[What needs to be done]
Extract everything from the first line through the line with "m.build('cushion', 'slateup', t)", both ends included, except for any pictures.

[Data shown]
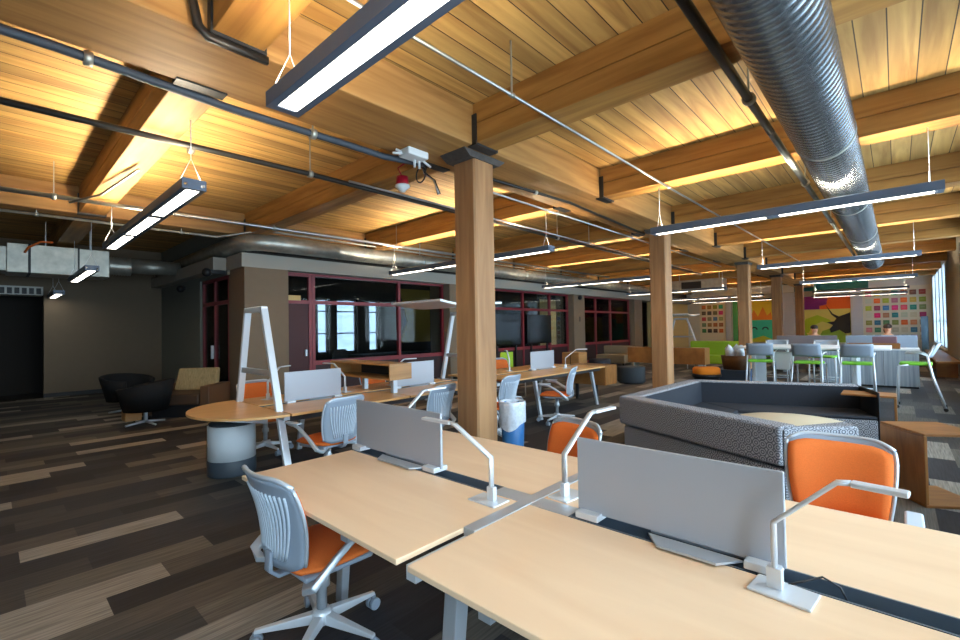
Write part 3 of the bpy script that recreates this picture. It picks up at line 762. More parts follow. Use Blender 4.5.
# ladder frames
def ladder(y, label, canopy):
    t = thing('ladder_frame', label, 'frame', (BC, y, 0))
    for xb, xt in ((.74, .13), (-.74, -.30)):
        MB().loft([(xb-.025, -.035, 0), (xb+.025, -.035, 0), (xb+.025, .035, 0), (xb-.025, .035, 0)], [(xt-.025, -.035, 1.78), (xt+.025, -.035, 1.78), (xt+.025, .035, 1.78), (xt-.025, .035, 1.78)]).build('leg', 'alulight', t, bevel=.006)
    MB().box(-.325, .155, -.035, .035, 1.74, 1.80).build('top_bar', 'alulight', t, bevel=.01)
    MB().box(-.47, .35, -.02, .02, 1.07, 1.13).build('rung', 'alu', t, bevel=.004)
    MB().box(-.68, .66, -.03, .03, .66, .702).build('lower_bar', 'alu', t)
    if canopy:
        m = MB(); n = 8
        top, bot = [], []
        for k in range(n+1):
            y_ = -1.0 + 1.3*k/n; z = 1.91 - .06*math.sin(PI*min(1, k/n*1.1))
            top.append((y_, z+.03)); bot.append((y_, z))
        for k in range(n):
            m._hull([(-.6, bot[k][0], bot[k][1]), (.5, bot[k][0], bot[k][1]), (.5, bot[k+1][0], bot[k+1][1]), (-.6, bot[k+1][0], bot[k+1][1])], [(-.6, top[k][0], top[k][1]), (.5, top[k][0], top[k][1]), (.5, top[k+1][0], top[k+1][1]), (-.6, top[k+1][0], top[k+1][1])])
        m.build('canopy', 'white', t)
    return t
ladder(1.98, 'silver ladder shaped frame straddling the round end of the long bench', False)
ladder(5.17, 'silver frame carrying a white canopy, partly behind the nearest column', True)
ladder_far = dup([o for o in COL.objects if o.name == 'ladder_frame.001'][0], (-5.9, 17.7, 0), 0, 'small looking canopy frame in the distance right of the second column')
t = thing('drum_pedestal', 'white drum pedestal with dark base under the round bench end', 'pedestal', (-5.4, 1.82, 0))
m = MB(); m.lathe([(.0, 0), (.235, 0), (.24, .02), (.24, .16), (.236, .165)], seg=32); m.build('base_band', 'drumdark', t)
m = MB(); m.lathe([(.236, .165), (.236, .52), (.225, .53)], seg=32); m.build('drum', 'drumwhite', t)
m = MB(); m.lathe([(.22, .53), (.225, .55), (.19, .575), (.01, .58)], seg=32); m.build('cushion', 'slateup', t)

# ------------------------------------------------------------------ grey booth sofa
def booth():
    t = thing('booth_sofa', 'large angular grey ring patterned booth sofa with navy inside', 'sofa', (-1.4, 5.7, 0))
    OUT = [(-.22, 4.36), (-.66, 4.0), (-2.29, 4.74), (-2.21, 6.81), (-.42, 7.4)]
    def inset(poly, d):
        res = []
        n = len(poly)
        for i, p in enumerate(poly):
            p = Vector(p)
            ns = []
            for a, b in ((i-1, i), (i, i+1)):
                if a < 0 or b >= n: continue
                e = (Vector(poly[b])-Vector(poly[a])).normalized(); ns.append(Vector((e.y, -e.x)))
            if len(ns) == 2:
                q = (ns[0]+ns[1]).normalized(); q = q/max(.35, q.dot(ns[0]))
            else: q = ns[0]
            res.append(p + q*d)
        return res
    def wall(m, outer, inner, z0, z1, i, slope=0):
        a, b, c, d = outer[i], outer[i+1], inner[i+1], inner[i]
        m._hull([(a[0], a[1], z0), (b[0], b[1], z0), (c[0], c[1], z0), (d[0], d[1], z0)], [(a[0], a[1], z1), (b[0], b[1], z1), (c[0], c[1], z1), (d[0], d[1], z1)])
    segs = OUT[1:]
    inn = inset(segs, .2); inn2 = inset(segs, .215); seat = inset(segs, .78); recess = inset(segs, .04)
    for i in range(3):
        m = MB(); wall(m, segs, inn, .45, .75, i); o = m.build('back', 'pattern', t, world=True, bevel=.025, seg=3)
        uvs(o)
        m = MB(); wall(m, recess, seat, .03, .43, i); o = m.build('seat_base', 'pattern', t, world=True, bevel=.015); uvs(o)
        m = MB(); wall(m, inn, inn2, .452, .735, i); m.build('inner_lining', 'navy', t, world=True)
        m = MB(); wall(m, inn2, seat, .432, .47, i); m.build('seat_cushion', 'navy', t, world=True, bevel=.02)
    # blunt end of the near side
    e0, e1 = Vector(segs[0]), Vector(OUT[0]); q = Vector((-.5, .55))
    m = MB(); m.prism([tuple(e0+Vector((.01, .008))), tuple(e1), tuple(e1+Vector((-.10, .19))), tuple(Vector(inn[0])+Vector((.03, .03)))], .03, .75); o = m.build('end_block', 'pattern', t, world=True, bevel=.025, seg=3); uvs(o)
    e = Vector(segs[3])
    m = MB(); m.prism([tuple(e+Vector((.005, .0))), tuple(e+Vector((.04, -.02))), tuple(e+Vector((.26, -.72))), tuple(Vector(seat[3])+Vector((.01, 0)))], .03, .74); m.build('end_panel', 'navy', t, world=True, bevel=.01)
    return t
def uvs(o):
    me = o.data; uv = me.uv_layers.new(name='UVMap')
    for p in me.polygons:
        n = p.normal
        if abs(n.z) > .7: u, v = Vector((1, 0, 0)), Vector((0, 1, 0))
        else:
            u = Vector((-n.y, n.x, 0)).normalized(); v = Vector((0, 0, 1))
        for li in p.loop_indices:
            c = me.vertices[me.loops[li].vertex_index].co; uv.data[li].uv = (c.dot(u), c.dot(v))
booth()
t = thing('round_ottoman', 'beige topped round ottoman table inside the booth sofa', 'ottoman', (-.83, 5.62, 0))
m = MB(); m.lathe([(.42, 0), (.44, .02), (.46, .41)], seg=36); m.build('body', 'slateup', t, smooth=True)
m = MB(); m.lathe([(.01, .411), (.5, .411), (.53, .43), (.53, .49), (.5, .51), (.01, .52)], seg=40); m.build('top', 'beige', t)

# ------------------------------------------------------------------ C tables
def ctable(loc, rotz, L, W, h, label, foot=.95):
    t = thing('side_table', label, 'side table', loc, rotz, 'wooden C shaped side tables')
    MB().box(0, L, -W/2, W/2, h-.022, h).build('top', 'walnut', t, bevel=.006)
    MB().box(0, .022, -W/2, W/2, .023, h-.023).build('upright', 'walnut', t, bevel=.004)
    MB().box(0, L*foot, -W/2, W/2, 0, .022).build('foot', 'walnut', t, bevel=.004)
    return t
ctable((-.0, 5.4, 0), math.radians(32), .46, .53, .6, 'wooden C shaped side table at right, closest to the orange chair')
ctable((-.02, 6.9, 0), math.radians(180), .48, .36, .7, 'wooden C shaped side table over the far end of the booth sofa', .1)

# ------------------------------------------------------------------ high table and stools
t = thing('high_table', 'long white high table beyond the booth sofa', 'table', (-1.05, 11.5, 0))
m = MB(); m.box(-1.45, .97, -.75, .75, 1.01, 1.05); m.build('top', 'white', t, bevel=.01)
for x in (-1.2, .45):
    MB().box(x-.04, x+.04, -.5, .5, .03, 1.01).build('leg', 'alulight', t, bevel=.01)
    MB().box(x-.06, x+.06, -.6, .6, 0, .03).build('foot', 'alulight', t, bevel=.005)
def stool(label):
    t = thing('bar_stool', label, 'stool', (0, 0, 0), 0, 'green seated bar stools')
    m = MB(); m.prism([(-.21, -.2), (.21, -.2), (.23, .1), (.18, .22), (-.18, .22), (-.23, .1)], .755, .80); m.build('seat', 'green', t, bevel=.018)
    for s in (-1, 1):
        m = MB(); m.tube([(s*.25, -.34, .04), (s*.235, -.2, .55), (s*.22, -.14, .9), (s*.21, -.24, 1.1)], .016, 8); m.build('rear_leg', 'alulight', t, smooth=True)
        m = MB(); m.tube([(s*.24, .26, .04), (s*.23, .23, .74), (s*.22, .1, .765)], .015, 8); m.build('front_leg', 'alulight', t, smooth=True)
        m = MB(); m.tube([(s*.225, -.15, .92), (s*.25, -.05, .97), (s*.25, .14, .97)], .012, 8); m.build('arm', 'alu', t, smooth=True)
        for y in (-.34, .26): MB().blob((s*.247, y, .032), .032, 10, 6).build('caster', 'black', t)
    MB().tube([(-.237, -.26, .3), (.237, -.26, .3)], .011, 8).build('footrail', 'alu', t, smooth=True)
    MB().tube([(-.235, .25, .3), (.235, .25, .3)], .011, 8).build('footrail', 'alu', t, smooth=True)
    m = MB(); A = []
    for k in range(6):
        z = .9+.24*k/5; A.append([(.225*s_, -.19-.12*k/5+.05*s_*s_, z) for s_ in [-1+i*.25 for i in range(9)]])
    for k in range(5):
        for i in range(8): m.face([A[k][i], A[k][i+1], A[k+1][i+1], A[k+1][i]])
    bmesh.ops.remove_doubles(m.bm, verts=m.bm.verts, dist=1e-4)
    o = m.build('backrest', 'shell', t, smooth=True); sd = o.modifiers.new('thick', 'SOLIDIFY'); sd.thickness = .015
    return t
st = stool('green seated bar stool standing alone at the right end of the white high table')
st.location = (.24, 11.1, 0); st.rotation_euler.z = math.radians(88)
for l, r, lab in [((-2.05, 10.65, 0), 6, 'green bar stool at the near left end of the white high table'),
                  ((-1.25, 10.6, 0), -4, 'green bar stool at the near middle of the white high table'),
                  ((-.55, 10.7, 0), 3, 'green bar stool at the near right of the white high table'),
                  ((-2.1, 12.5, 0), 184, 'green bar stool across the white high table on the left'),
                  ((-1.2, 12.55, 0), 176, 'green bar stool across the white high table in the middle')]:
    dup(st, l, math.radians(r), lab)
t = thing('bag', 'pale tote bag hanging under the white high table', 'bag', (-1.75, 10.98, .585))
m = MB(); m.loft([(-.15, -.04, 0), (.15, -.04, 0), (.15, .04, 0), (-.15, .04, 0)], [(-.2, -.05, .36), (.2, -.05, .36), (.2, .05, .36), (-.2, .05, .36)]); m.build('body', 'whitepl', t, bevel=.02)
m = MB(); m.tube([(-.1, 0, .36), (-.06, 0, .425), (.06, 0, .425), (.1, 0, .36)], .01, 6); m.build('strap', 'whitepl', t)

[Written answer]
Write part 3 of the bpy script that recreates this picture. It picks up at line 762. More parts follow. Use Blender 4.5.
# ladder frames
def ladder(y, label, canopy):
    t = thing('ladder_frame', label, 'frame', (BC, y, 0))
    for xb, xt in ((.74, .13), (-.74, -.30)):
        MB().loft([(xb-.025, -.035, 0), (xb+.025, -.035, 0), (xb+.025, .035, 0), (xb-.025, .035, 0)], [(xt-.025, -.035, 1.78), (xt+.025, -.035, 1.78), (xt+.025, .035, 1.78), (xt-.025, .035, 1.78)]).build('leg', 'alulight', t, bevel=.006)
    MB().box(-.325, .155, -.035, .035, 1.74, 1.80).build('top_bar', 'alulight', t, bevel=.01)
    MB().box(-.47, .35, -.02, .02, 1.07, 1.13).build('rung', 'alu', t, bevel=.004)
    MB().box(-.68, .66, -.03, .03, .66, .702).build('lower_bar', 'alu', t)
    if canopy:
        m = MB(); n = 8
        top, bot = [], []
        for k in range(n+1):
            y_ = -1.0 + 1.3*k/n; z = 1.91 - .06*math.sin(PI*min(1, k/n*1.1))
            top.append((y_, z+.03)); bot.append((y_, z))
        for k in range(n):
            m._hull([(-.6, bot[k][0], bot[k][1]), (.5, bot[k][0], bot[k][1]), (.5, bot[k+1][0], bot[k+1][1]), (-.6, bot[k+1][0], bot[k+1][1])], [(-.6, top[k][0], top[k][1]), (.5, top[k][0], top[k][1]), (.5, top[k+1][0], top[k+1][1]), (-.6, top[k+1][0], top[k+1][1])])
        m.build('canopy', 'white', t)
    return t
ladder(1.98, 'silver ladder shaped frame straddling the round end of the long bench', False)
ladder(5.17, 'silver frame carrying a white canopy, partly behind the nearest column', True)
ladder_far = dup([o for o in COL.objects if o.name == 'ladder_frame.001'][0], (-5.9, 17.7, 0), 0, 'small looking canopy frame in the distance right of the second column')
t = thing('drum_pedestal', 'white drum pedestal with dark base under the round bench end', 'pedestal', (-5.4, 1.82, 0))
m = MB(); m.lathe([(.0, 0), (.235, 0), (.24, .02), (.24, .16), (.236, .165)], seg=32); m.build('base_band', 'drumdark', t)
m = MB(); m.lathe([(.236, .165), (.236, .52), (.225, .53)], seg=32); m.build('drum', 'drumwhite', t)
m = MB(); m.lathe([(.22, .53), (.225, .55), (.19, .575), (.01, .58)], seg=32); m.build('cushion', 'slateup', t)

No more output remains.